Concave-Convex critical problems for the spectral fractional Laplacian with mixed boundary conditions

TL;DR

This paper investigates the existence and boundedness of solutions to a critical fractional Laplacian problem with mixed boundary conditions, revealing multiple solutions in the sublinear case and at least one in the superlinear case.

Contribution

It establishes new existence results for solutions to a critical fractional problem with mixed boundary conditions, including multiple solutions in the sublinear case.

Findings

Multiple solutions for sublinear nonlinearities when 0<q<1.

Existence of at least one solution for superlinear case 1<q<2_s^*-1.
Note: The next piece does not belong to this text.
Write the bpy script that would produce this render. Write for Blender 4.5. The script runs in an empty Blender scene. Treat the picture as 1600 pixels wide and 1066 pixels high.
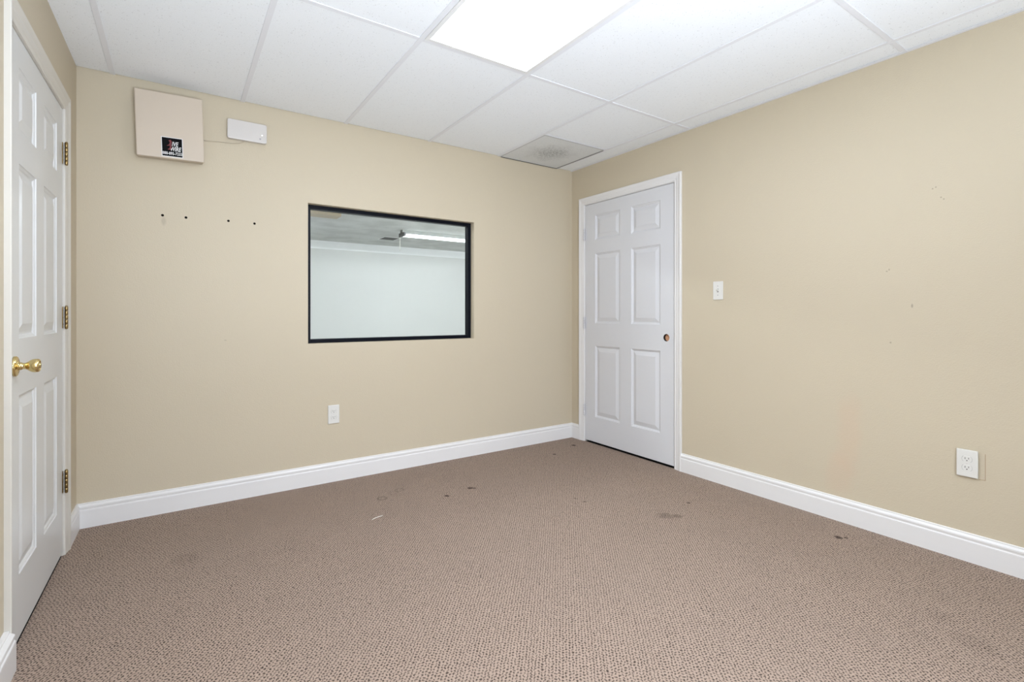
import bpy, bmesh, math, random
from mathutils import Vector, Matrix
random.seed(7)
SC = bpy.context.scene
COL = SC.collection
PI = math.pi

# ------------------------------------------------------------------ camera
CAM = (-2.9398, -3.3644, 1.1136)
cd = bpy.data.cameras.new('camera')
cam = bpy.data.objects.new('camera', cd)
COL.objects.link(cam)
cam.location = CAM
cam.rotation_euler = (PI/2, 0, -0.5972)
cd.sensor_width = 36.0
cd.lens = 770.43/1600*36.0
cd.shift_y = -(533-489.19)/1600
cd.clip_start = 0.02
SC.camera = cam

# ------------------------------------------------------------------ world, light level
w = bpy.data.worlds.new('world'); SC.world = w
w.use_nodes = True
w.node_tree.nodes['Background'].inputs[0].default_value = (0.75, 0.85, 1.0, 1)
w.node_tree.nodes['Background'].inputs[1].default_value = 0.0
SC.view_settings.view_transform = 'Standard'
SC.view_settings.look = 'None'
SC.view_settings.exposure = 0.56
SC.view_settings.gamma = 1.0
SC.view_settings.use_curve_mapping = False
TROFFER = 7.2          # radiance of the fluorescent troffers
TUBE = 3.0
TUBE_H = 122.0             # radiance of the added out-of-view fill tubes in the next room

def area(name, loc, direction, sx, sy, power, col=(1, 1, 1)):
    l = bpy.data.lights.new(name, 'AREA'); l.shape = 'RECTANGLE'
    l.size = sx; l.size_y = sy; l.energy = power; l.color = col
    o = bpy.data.objects.new(name, l); COL.objects.link(o)
    o.location = loc
    o.rotation_euler = Vector(direction).to_track_quat('-Z', 'Y').to_euler()
    return o
# added daylight fill, placed outside the made-up window behind the camera
area('added_daylight', (-2.35, -5.02, 1.45), (0, 1, 0.0), 1.5, 1.1, 6, (0.84, 0.96, 1.08))
# added fill light behind the camera, aimed up to brighten the ceiling
fl = area('added_ceiling_fill', (-2.42, -4.15, 0.70), (0.06, 0.52, 1), 1.4, 1.2, 52, (0.89, 1.0, 1.16))
fl.data.spread = math.radians(125)

# second added fill light, high behind the camera, aimed at the window wall
f2 = area('added_wall_fill', (-2.55, -4.5, 1.75), (0.32, 1, -0.48), 0.9, 0.6, 16.5, (0.92, 1.0, 1.13))
f2.data.spread = math.radians(95)

# ------------------------------------------------------------------ dimensions
W, CH, LY = 3.3675, 2.383, -0.01146
FRONT = -4.9            # wall behind the camera

class Frame:
    """s runs along the wall, t out of it into the room, z up"""
    def __init__(s, o, d, n): s.o, s.d, s.n = Vector(o), Vector(d), Vector(n)
    def p(s, a, t, z): return s.o + s.d*a + s.n*t + Vector((0, 0, z))
FB = Frame((0, 0, 0), (1, 0, 0), (0, -1, 0))              # back wall, s = world x
FR = Frame((0, 0, 0), (0, -1, 0), (-1, 0, 0))             # right wall, s = -y
FL = Frame((-W, 0, 0), (math.sin(LY), -math.cos(LY), 0), (math.cos(LY), math.sin(LY), 0))
FF = Frame((0, FRONT, 0), (1, 0, 0), (0, 1, 0))           # wall behind the camera
FX = Frame((0, 5.75, 0), (1, 0, 0), (0, -1, 0))           # far wall of the next room

# ------------------------------------------------------------------ materials
def mat(name, col, rough=.6, metal=0, spec=.5, **k):
    m = bpy.data.materials.new(name); m.use_nodes = True
    b = m.node_tree.nodes['Principled BSDF']
    b.inputs['Base Color'].default_value = (*col, 1)
    b.inputs['Roughness'].default_value = rough
    b.inputs['Metallic'].default_value = metal
    b.inputs['Specular IOR Level'].default_value = spec
    for a, v in k.items(): b.inputs[a.replace('_', ' ')].default_value = v
    return m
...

Solutions are proven to be bounded.

Abstract

In this work we study the existence of solutions to the following critical fractional problem with concave-convex nonlinearities, \begin{equation*} \left \{ \begin{array}{l} (-\Delta)^su=\lambda u^q+u^{2_s^*-1},\ u>0\quad\text{in }\Omega,\\[3pt] \mkern+51mu u=0\quad\text{on } \Sigma_{\mathcal{D}}\\ \mkern+36mu \displaystyle \frac{\partial u}{\partial \nu}=0\quad\text{on } \Sigma_{\mathcal{N}} \end{array} \right. \end{equation*} where $\Omega\subset\mathbb{R}^N$ is a smooth bounded domain, $\frac{1}{2}<s<1$, $0<q<2_s^*-1$, $q\neq 1$, being $2_s^*=\frac{2N}{N-2s}$ the critical fractional Sobolev exponent, $\lambda>0$, $\nu$ is the outwards normal to $\partial\Omega$, $\Sigma_{\mathcal{D}}$, $\Sigma_{\mathcal{N}}$ are smooth $(N-1)$-dimensional submanifolds of $\partial\Omega$ such that $\Sigma_{\mathcal{D}}\cup\Sigma_{\mathcal{N}}=\partial\Omega$, $\Sigma_{\mathcal{D}}\cap\Sigma_{\mathcal{N}}=\emptyset$, and $\Sigma_{\mathcal{D}}\cap\overline{\Sigma}_{\mathcal{N}}=\Gamma$ is a smooth $(N-2)$-dimensional submanifold of $\partial\Omega$.\newline In particular, we will prove that, for the sublinear case $0<q<1$, there exists at least two solutions for every $0<\lambda<\Lambda$ for certain $\Lambda\in\mathbb{R}$ while, for the superlinear case $1<q<2_s^*-1$, we will prove that there exists at least one solution for every $\lambda>0$. We will also prove that solutions are bounded.